• [What to work on]:
Print all of the lines exactly. Any picture among them stays out.

• [Information provided]:
↓

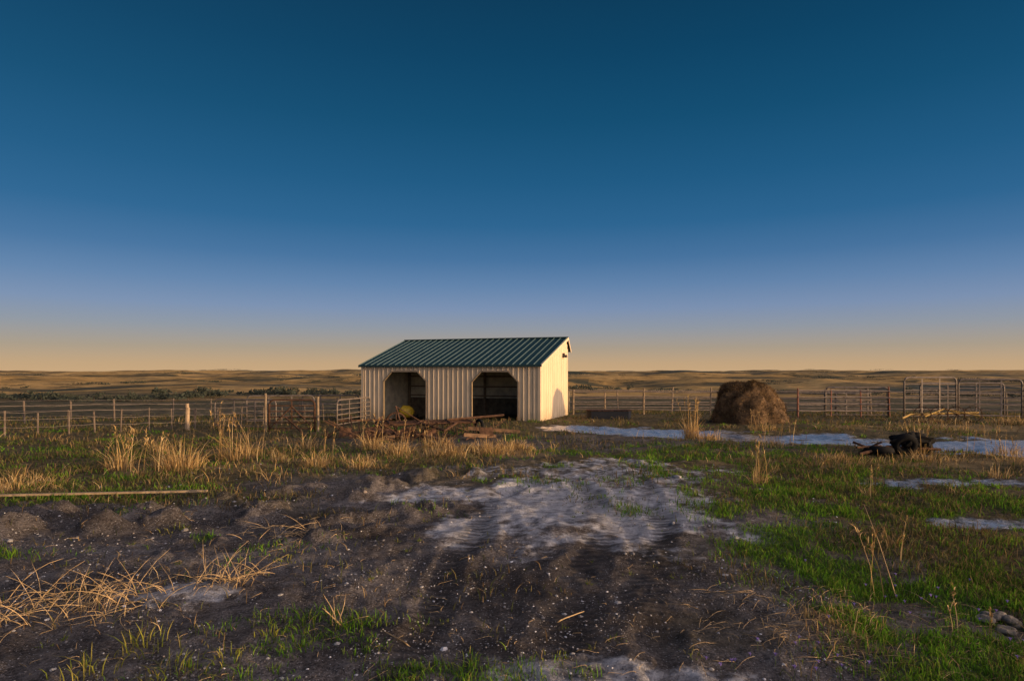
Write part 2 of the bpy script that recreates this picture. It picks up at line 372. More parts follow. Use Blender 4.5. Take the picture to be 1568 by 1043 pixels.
def clump(cx,cy,r,n,h0,h1,lean=(.05,.6),cols=GOLD,seed=0,w=.004):
    a=rng.uniform(0,6.28,n);q=r*np.sqrt(rng.random(n))*rng.random(n)**.3
    x=cx+q*np.cos(a);y=cy+q*np.sin(a)
    H=h0+(h1-h0)*rng.random(n)**1.8;H=H*(1-.4*q/r);az=a+rng.normal(0,.9,n)
    return (P3(x,y),H,az,rng.uniform(*lean,n)+(rng.random(n)<.15)*rng.uniform(.3,1.2,n),np.full(n,w+.0005*cy),pal(n,cols))
T=[(-6.86,13.2,.5,420,.25,1.0),(-6.4,14.7,.4,140,.4,1.25),(-6.1,14.9,.3,70,.4,1.3),(-8.1,13.2,.3,90,.3,.95),(-8.6,11.1,.8,380,.1,.4),
   (-5.2,14.4,.35,90,.2,.5),(-4.2,13.8,.4,170,.15,.55),(-3.2,13.6,.35,140,.15,.45),(-2.8,15.6,.45,200,.25,.75),(-3.7,16.8,.4,160,.25,.8),
   (-.5,16.2,.7,420,.15,.55),(-1.6,15.6,.6,300,.15,.5),(-2.0,17.2,.5,220,.2,.6),(.1,17.0,.5,220,.15,.5),
   (5.5,19.7,.3,150,.4,1.25),(5.9,19.3,.5,130,.2,.6),(4.5,11.7,.2,55,.2,.8),(5.9,10.6,.13,24,.2,.5),(7.4,14.6,.7,150,.1,.4),(9.6,14.9,.7,180,.1,.45),
   (11.6,14.6,.8,200,.1,.5),(9.4,12.4,.3,50,.15,.45),(10.2,16.0,.3,80,.2,.6),(12.6,16.2,.4,80,.2,.6),(19.5,24.5,1.2,300,.2,.6),(17,25.5,1.2,200,.15,.4),(21,23.0,1.2,300,.2,.7),
   (2.7,5.2,.4,160,.05,.2),(4.4,4.6,.4,160,.08,.28),(-9.2,16.6,.4,90,.2,.6),(-5.6,17.4,.4,90,.2,.8),(7.0,17.0,.4,60,.15,.4),(8.6,21.9,.6,90,.2,.6),(4.4,7.4,.15,16,.2,.4)]
for (cx,cy,r,n,h0,h1) in T: ds.append(clump(cx,cy,r,n,h0,h1,(.05,.85)))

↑

• [Response for this exercise]:
Write part 2 of the bpy script that recreates this picture. It picks up at line 372. More parts follow. Use Blender 4.5. Take the picture to be 1568 by 1043 pixels.
def clump(cx,cy,r,n,h0,h1,lean=(.05,.6),cols=GOLD,seed=0,w=.004):
    a=rng.uniform(0,6.28,n);q=r*np.sqrt(rng.random(n))*rng.random(n)**.3
    x=cx+q*np.cos(a);y=cy+q*np.sin(a)
    H=h0+(h1-h0)*rng.random(n)**1.8;H=H*(1-.4*q/r);az=a+rng.normal(0,.9,n)
    return (P3(x,y),H,az,rng.uniform(*lean,n)+(rng.random(n)<.15)*rng.uniform(.3,1.2,n),np.full(n,w+.0005*cy),pal(n,cols))
T=[(-6.86,13.2,.5,420,.25,1.0),(-6.4,14.7,.4,140,.4,1.25),(-6.1,14.9,.3,70,.4,1.3),(-8.1,13.2,.3,90,.3,.95),(-8.6,11.1,.8,380,.1,.4),
   (-5.2,14.4,.35,90,.2,.5),(-4.2,13.8,.4,170,.15,.55),(-3.2,13.6,.35,140,.15,.45),(-2.8,15.6,.45,200,.25,.75),(-3.7,16.8,.4,160,.25,.8),
   (-.5,16.2,.7,420,.15,.55),(-1.6,15.6,.6,300,.15,.5),(-2.0,17.2,.5,220,.2,.6),(.1,17.0,.5,220,.15,.5),
   (5.5,19.7,.3,150,.4,1.25),(5.9,19.3,.5,130,.2,.6),(4.5,11.7,.2,55,.2,.8),(5.9,10.6,.13,24,.2,.5),(7.4,14.6,.7,150,.1,.4),(9.6,14.9,.7,180,.1,.45),
   (11.6,14.6,.8,200,.1,.5),(9.4,12.4,.3,50,.15,.45),(10.2,16.0,.3,80,.2,.6),(12.6,16.2,.4,80,.2,.6),(19.5,24.5,1.2,300,.2,.6),(17,25.5,1.2,200,.15,.4),(21,23.0,1.2,300,.2,.7),
   (2.7,5.2,.4,160,.05,.2),(4.4,4.6,.4,160,.08,.28),(-9.2,16.6,.4,90,.2,.6),(-5.6,17.4,.4,90,.2,.8),(7.0,17.0,.4,60,.15,.4),(8.6,21.9,.6,90,.2,.6),(4.4,7.4,.15,16,.2,.4)]
for (cx,cy,r,n,h0,h1) in T: ds.append(clump(cx,cy,r,n,h0,h1,(.05,.85)))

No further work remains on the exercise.